Nana's Vibrator: OK, I know what I'm looking at now that someone had to tell me that it was page 2 of a...column..thing...but:
WTF did I just read and at what point am I supposed to learn of plagiarism? Is Amber Milt a known plagiarizer or is that involved in this article and I didn't see it because I'm dying here without having had a 2nd cup of coffee?


Item #8.

"While I'm on the subject of Amber Milt's tragic shiattiness, I Googled "poking a gummy worm into an apple." To me, the entire idea seemed to violate physics as we know them. I found this article: "7 Kid Pranks to Play on Random Victims." It has the exact same prank, and as you can imagine, the trick is to cut a hole in the apple first. That seems like a weird step to leave out from the woman who earlier gave us the tip on how it's easier to read objects when they exist in our field of vision.

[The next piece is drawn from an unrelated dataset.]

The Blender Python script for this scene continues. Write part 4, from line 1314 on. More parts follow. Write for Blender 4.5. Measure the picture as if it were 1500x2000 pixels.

Funny enough, the article that Amber also clearly Googled included other fun pranks like GLUING A COIN TO THE FLOOR, PUTTING TAPE OVER APPLIANCES TO RENDER THEM USELESS and DROPPING FOOD COLORING INTO DRINKS. So let me make this as clear as I can:

FoxNews.com's style and beauty editor Amber Milt found an article for children, stole it, and presented it to Fox News readers as erotic material."
2012-07-12 04:04:42 PM  
1 votes:
is this a Todd Margaret style headline, subby?
2012-07-12 04:00:12 PM  
1 votes:
I read number 4 as "save a bottle, fill it with water, and add a few drops of blood..."

wait what? oh, food... coloring.
2012-07-12 03:55:04 PM  
1 votes:
2012-07-12 03:54:33 PM  
1 votes:
so fox ran a list of stuff that generates stress in a relationship..
2012-07-12 03:52:55 PM  
1 votes:
Cracked, nuthin'.

biatch got busted by SeanBaby. Awesome.